Perry spoke his mind, too, and often. Like many of us, he believed that the high-tech rackets have taken a lot of enjoyment out of watching the game. At the dinner table he repeated his simple, sensible solution to counter overpowering serves, a rule change that would interfere not at all with the essence. "It would be helpful to return to the foot fault rule of my day. You must keep the forward foot on the ground or it's a foot fault. The players and rackets are bigger and stronger now, but anchoring the server's front foot - allowing no more leaping into the court - would aid the receiver."

He also felt, with reason, that "the players don't have as much fun as we did". On induction to the tennis hall of fame at Newport, Rhode Island, in 1975, he looked around the Casino, one of his old haunts, and grinned: "Ah, if this shrubbery could talk,we'd all be in trouble."

He recalled a time in a Boston hotel when he and an American, Bill Fiebleman, like jail breakers, tied together a rope of bed sheets in order to pay a social call on a couple of female players residing on the floor below. "I shiver when I think of that climb," he said, the memory still warm.

Hollywood had a love affair with tennis in the Thirties, and he dated such stars as Jean Harlow.

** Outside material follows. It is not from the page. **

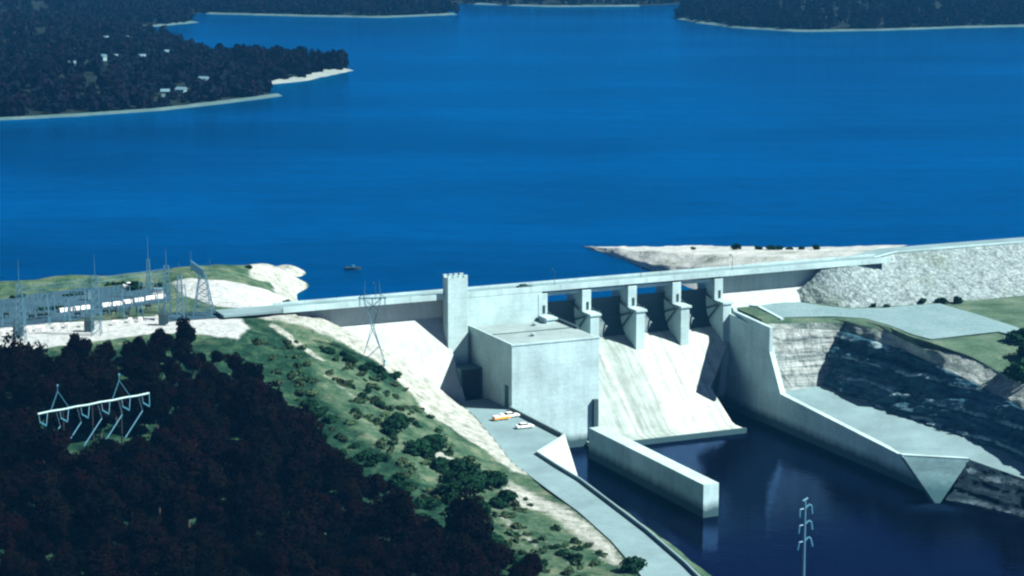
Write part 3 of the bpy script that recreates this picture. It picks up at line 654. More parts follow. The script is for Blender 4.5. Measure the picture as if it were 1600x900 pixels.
# low ragged scrub
scrubs = []
for k in range(4):
    t = empty('scrub_shrub', (0, 0, 0), 'low ragged scrub patch in the grass of the hillside', 'shrub', 'low scrub on the hillside grass')
    st_ = MB()
    for j in range(5): st_.tube((math.cos(j * 1.3) * .5, math.sin(j * 1.3) * .4, -.3), (math.cos(j * 1.3) * 1.3, math.sin(j * 1.3) * .8, .6), .06, .03)
    st_.build('stem', M['bark'], t)
    v_, f_ = leafcloud(k + 81, 2.0, .8, .55, 420, .26, 12); v_[:, 1] *= .7; npmesh('foliage', v_, f_, M['scrub'], t); scrubs.append(t)
# bushes on the slope (pixel of base, size)
BP = []
for poly, num, smin, smax in ((((600, 660), (680, 690), (720, 720), (700, 745), (640, 715), (590, 690)), 16, .9, 1.6), (((690, 720), (770, 730), (795, 790), (760, 815), (700, 790)), 20, 1.0, 1.9), (((440, 600), (560, 680), (660, 770), (720, 840), (660, 820), (560, 740), (450, 660)), 26, .6, 1.3), (((690, 800), (800, 850), (880, 900), (800, 900), (720, 850)), 14, .5, 1.2), (((500, 535), (610, 590), (600, 600), (510, 552)), 9, .5, .9), (((850, 830), (960, 885), (940, 900), (860, 870)), 5, .4, .9), (((560, 600), (700, 690), (690, 700), (560, 620)), 8, .3, .7)):
    k = 0
    xs = [p[0] for p in poly]; ys = [p[1] for p in poly]
    while k < num:
        x, y = random.uniform(min(xs), max(xs)), random.uniform(min(ys), max(ys))
        if inpoly(np.array([x]), np.array([y]), poly)[0]: BP.append((x, y, random.uniform(smin, smax))); k += 1
for x, y, s_ in BP:
    p = hit(x, y); plant(bushes, p[0], p[1], gsurf(p[0], p[1]), s_)
spoly = [(400, 515), (470, 525), (560, 565), (640, 615), (700, 690), (780, 745), (830, 790), (960, 880), (900, 898), (800, 898), (700, 820), (600, 740), (500, 680), (440, 600), (400, 545)]
k = 0
while k < 230:
    x, y = random.uniform(400, 960), random.uniform(515, 898)
    if inpoly(np.array([x]), np.array([y]), spoly)[0] and vnoise(x * .03, y * .045) > -.12 + random.uniform(-.15, .15):
        p = hit(x, y); plant(scrubs, p[0], p[1], gsurf(p[0], p[1]), random.uniform(.4, 1.25)); k += 1
for x, y, s_, lb in ((990, 893, 1.5, 'bush at the kerb where the tailrace road leaves the picture'), (617, 592, .9, 'lone dark bush at the grass edge below the waisted pylon')):
    p = hit(x, y); plant(bushes, p[0], p[1], gsurf(p[0], p[1]), s_, lb, 'single bushes')
for i, (x, y, s_) in enumerate(((213, 452, 1.0), (252, 456, 1.0))):
    p = at(x, y, ZP); plant(bushes, p[0], p[1], ZP, s_ * 1.15, ('round dark tree beside the pale car in the switchyard lot', 'round dark tree at the end of the white wall in the switchyard')[i], 'round trees of the switchyard')
for i, (x, y, n_) in enumerate(((105, 463, 4), (60, 486, 5), (80, 484, 3), (170, 446, 4), (20, 466, 3))):
    for k in range(n_):
        p = at(x + k * 7 + random.uniform(-2, 2), y - k * .8, ZP); plant(bushes, p[0], p[1], ZP, .5, 'small clipped bush in a row on the switchyard islands', 'clipped bushes of the switchyard islands')
for x, y in ((1441, 473), (1472, 474), (1496, 474), (1365, 480), (1385, 480)):
    p = ray_on(x, y, ('upland', 'rock_slope')); plant(bushes, p[0], p[1], p[2], .55 if y > 475 else .85, 'dark bush at the foot of the rockfill embankment', 'bushes at the foot of the embankment')
for x in (1083, 1150, 1185, 1205, 1218, 1235, 1252, 1276):
    p = ray_on(x, 390, ('upstream_spit',)); plant(bushes, p[0], p[1], p[2], random.uniform(.5, .95), 'small dark bush along the far edge of the white spit', 'bushes of the spit')
for x, y, s_, lb in ((1600, 520, 1.3, 'dark tree at the tip of the gravel lot'), (1597, 575, 1.6, 'dark spreading tree at the edge of the rock shelf'), (1612, 548, 1.4, 'dark tree between the lot and the rock shelf')):
    p = ray_on(x, y + 14, ('upland', 'rock_shelf')); plant(bushes, p[0], p[1], p[2] - .3, s_ * 1.7, lb, 'trees of the right bank')
p = at(447, 462, 8.5); plant(bushes, p[0], p[1], gsurf(p[0], p[1]), .6, 'lone small bush on the white shore point', 'single bushes')
p = at(389, 416, 10); plant(bushes, p[0], p[1], gsurf(p[0], p[1]), .55, 'tiny dark bush on the grassy rise by the lake', 'single bushes')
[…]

Britain, of course, had a love affair with Perry from 1933 onwards. By beating Andre Merlin in the decisive fifth rubber, he ended France's six-year hegemonyin the Davis Cup. Unbeaten in singles thereafter, he kept English mitts on the Cup until he turned pro in 1937, removing himself from the traditional scene. If there had been open tennis then, there's no telling how many more majors Fred might have won."What I remember best was the front page of the Express when we returned from Paris with the Cup. Just one word in big black type: FRED." That was all you had to know about British tennis in the days when it mattered.

"It makes me feel a little strange to come into the Wimbledon main gate, and see myself on the right," he chuckled, acknowledging the nine-year-old life-sized bronze of himself. "But it serves a purpose. People say: `Meet you at Fred'." The Wimbledon landmark for more than half a century is no more. But the bronze Fred remains to remind us of the wonderful guy who created a golden age for his island tribe.